Last year at this same time, the Queer community found itself overjoyed by the SCOTUS ruling on marriage equality. I too, celebrated with excited facebook posts, and happy tweets. Many men and women from my church contacted me, admonishing my religious views. They claimed that I was sullying the gospel by supporting marriage equality. They said I had lost my way, I needed to be shepherded back into the arms of the "true" gospel. A gospel wherein sexuality has strict boundaries, a gospel that only has the capacity to welcome heteronormativity as holy.

These same voices, these same Christian men and women, fall silent today. Their Facebook newsfeeds are vacant, and their twitter feeds hollow. Yet my phone has been buzzing all day and night, from my Queer friends and family checking in on me, making sure that I am okay, making sure that I know my life matters, making sure that I know that I am loved.
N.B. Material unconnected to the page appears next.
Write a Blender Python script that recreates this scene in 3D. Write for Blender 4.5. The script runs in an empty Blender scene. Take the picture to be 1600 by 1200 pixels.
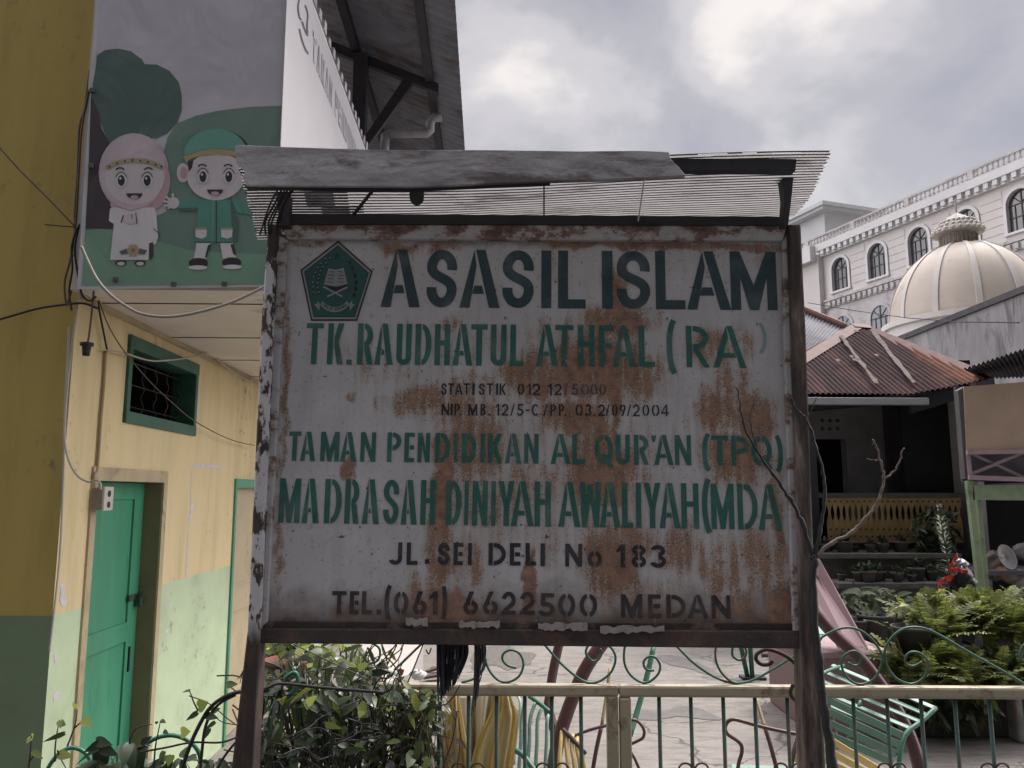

Within Queer communities I have found an acceptance that I could not quantify or qualify, I have found a love that only God could manifest, that only God could breathe into existence.

So as I sit, with tears streaking down my face, in the presence of a God who I have loved since I was twelve years old, with an indescribable pain weighing on my heart, I am sure now, more than ever, that God grieves for Queer lives. He laments their mistreatment, He desires their freedom from stigma and oppression, and He is begging Christian people to stand in the gap for those that are subjugated for choosing to love freely in a world that constantly tells them to cage themselves.